If retirement isn’t in the picture, what does the future hold for ol’ Wild West Weil, we wanted to know. For one, his family, whom he describes as “very attentive,” “is giving a birthday party for me.” OK, sounds appropriate. He’s 100 for goodness sake. But then it’s back to work as usual.

And while he can’t quite predict what gadgets and trends America might see in the new century, he knows “whatever they are, in the next 40 or 50 years, there will be a whole lot more than in the last hundred” that produced “things that you wouldn’t have dreamed of.

“When I came to Denver it took 36 hours on the train. And now it’s an hour and 15 minutes. To the West coast used to be even longer, and it’s an hour and 45 minutes. The idea of being able to fly from here to London in seven or eight hours, those are things that could have never been forecast. I saw TV come into being. It developed just before WW II, but it never got into commercial use until after the war. It was black and white. I never thought they’d have color.”

As for the old days, Weil talks passionately about the rise of the motor car—especially his Model T Ford—an invention his parents weren’t so sure of at first.

“My father was in the cattle business in southern Indiana. It is very hot in the summer time. He had a horse and a surrey—a four seated buggy. We’d drive by the river to cool off, since there was no air conditioning back then. We were driving along one time and one of those new fangled automobiles drove past with a spare wheel on the back. My father said, ‘I never had to carry an extra leg for my horse.’ “

Or, proving that as time changes it stays the same, Weil reminisces about the day he drove from one city in Indiana back home to Evansville in record time. “I pulled up in front of the house in an hour and 15 minutes, and my mother said, ‘You’re going to kill yourself in that thing.’ “

A little while later, after Weil and Beatrice were married in Humboldt, Tenn., in 1926, Weil moved West where the couple set up roots.

“I thought there was a great opportunity out here,” Weil predicted, “which of course became more than I could ever dream or expect. This western life of freedom and pioneering was like a romance to me.”

A romance it has been. Both Weil and his wife, when not refashioning cowboys or raising a family, served on the board and sisterhood of Temple Emanuel. Beatrice, who passed away in 1990, was also active with the Red Cross during WW II. “She got the bright idea of raising money for polio,” Weil says.

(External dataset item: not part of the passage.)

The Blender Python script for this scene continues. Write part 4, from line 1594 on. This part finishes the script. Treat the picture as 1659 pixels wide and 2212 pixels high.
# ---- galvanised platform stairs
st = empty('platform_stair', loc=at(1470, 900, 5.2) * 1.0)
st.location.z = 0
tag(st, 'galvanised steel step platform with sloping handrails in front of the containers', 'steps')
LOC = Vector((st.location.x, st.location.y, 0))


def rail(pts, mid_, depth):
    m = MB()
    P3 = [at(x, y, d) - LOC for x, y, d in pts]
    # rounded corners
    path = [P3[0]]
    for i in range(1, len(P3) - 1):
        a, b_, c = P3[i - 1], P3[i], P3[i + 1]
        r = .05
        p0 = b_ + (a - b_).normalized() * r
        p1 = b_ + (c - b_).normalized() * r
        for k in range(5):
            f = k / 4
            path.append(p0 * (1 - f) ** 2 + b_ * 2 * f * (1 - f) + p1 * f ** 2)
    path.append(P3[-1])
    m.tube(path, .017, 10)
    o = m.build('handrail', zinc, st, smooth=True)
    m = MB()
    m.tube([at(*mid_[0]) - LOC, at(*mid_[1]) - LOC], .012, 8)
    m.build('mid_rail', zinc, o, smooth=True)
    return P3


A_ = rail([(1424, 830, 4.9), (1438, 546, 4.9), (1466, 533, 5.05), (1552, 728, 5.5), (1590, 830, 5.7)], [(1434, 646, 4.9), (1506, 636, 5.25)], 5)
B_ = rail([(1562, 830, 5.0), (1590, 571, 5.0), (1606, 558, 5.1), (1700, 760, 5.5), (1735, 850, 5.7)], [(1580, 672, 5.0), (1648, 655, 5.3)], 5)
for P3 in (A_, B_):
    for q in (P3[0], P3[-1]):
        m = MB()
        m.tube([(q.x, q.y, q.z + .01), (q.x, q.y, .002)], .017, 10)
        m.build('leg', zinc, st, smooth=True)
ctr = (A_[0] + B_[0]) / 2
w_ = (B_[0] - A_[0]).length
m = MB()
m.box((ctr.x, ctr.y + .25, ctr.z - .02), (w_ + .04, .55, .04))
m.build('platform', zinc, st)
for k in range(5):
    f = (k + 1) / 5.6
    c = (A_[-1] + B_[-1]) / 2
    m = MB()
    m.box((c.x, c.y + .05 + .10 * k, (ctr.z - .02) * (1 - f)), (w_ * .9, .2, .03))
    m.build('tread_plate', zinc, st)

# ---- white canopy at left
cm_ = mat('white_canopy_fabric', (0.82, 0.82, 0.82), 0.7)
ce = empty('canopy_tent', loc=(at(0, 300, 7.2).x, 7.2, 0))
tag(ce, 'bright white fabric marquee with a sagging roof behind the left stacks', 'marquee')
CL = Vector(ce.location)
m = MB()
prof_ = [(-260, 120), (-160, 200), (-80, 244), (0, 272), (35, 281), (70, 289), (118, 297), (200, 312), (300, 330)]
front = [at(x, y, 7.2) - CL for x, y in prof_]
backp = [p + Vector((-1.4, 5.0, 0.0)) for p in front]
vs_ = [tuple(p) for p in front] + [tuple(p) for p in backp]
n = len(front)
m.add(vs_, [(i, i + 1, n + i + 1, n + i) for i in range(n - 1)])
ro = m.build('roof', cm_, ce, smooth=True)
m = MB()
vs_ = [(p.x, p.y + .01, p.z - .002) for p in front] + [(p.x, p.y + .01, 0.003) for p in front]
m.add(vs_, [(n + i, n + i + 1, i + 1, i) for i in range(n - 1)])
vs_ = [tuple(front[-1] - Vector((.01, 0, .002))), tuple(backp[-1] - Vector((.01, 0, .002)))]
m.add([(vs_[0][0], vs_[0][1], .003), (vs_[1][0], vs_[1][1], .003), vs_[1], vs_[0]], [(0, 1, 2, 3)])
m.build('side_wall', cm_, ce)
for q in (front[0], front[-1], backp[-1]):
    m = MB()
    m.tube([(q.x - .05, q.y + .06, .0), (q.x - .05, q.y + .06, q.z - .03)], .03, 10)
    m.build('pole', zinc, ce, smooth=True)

The couple’s family includes children Jack B. Weil of Denver and Jane (Bud) Romberg of Steamboat Springs; grandchildren Steve (Wendy) Weil of Denver, Judy (Jerry) Oksner of Phoenix, Ariz., Greg (Laurie) Romberg of Evergreen, Gail (John) Sigman of Denver and Janet (Larry) Pollack of Poway, Calif.; and great-grandchildren Colter Weil, David and Alison Oksner, Alexandra, Erica, and Rebekah Romberg, Emily and Julia Sigman, Rachel and Ben Pollack.

Compared to the prosperity of the last 100 years, the other side of 100 bodes well for Weil. “Life has been good. It’s been interesting. I’m blessed that I have my good health and a loving family. What the hell else is there?”

A Model T, of course, which Weil drives back into the conversation. “I started traveling in the ’20s in my Model T Ford,” Weil’s smile can be heard over the phone. “The tank of gas was under the front seat and was fed to the motor by gravity. So, if you got on a high hill and you didn’t have a full tank of gas, you know what you did?”

Get out and push? we suggested.

“You turned around and backed up.”

Ah, they certainly don’t make ’em like they used to. 

Rich, L. E. (2001, March 23). Jack Weil turns 100. Intermountain Jewish News.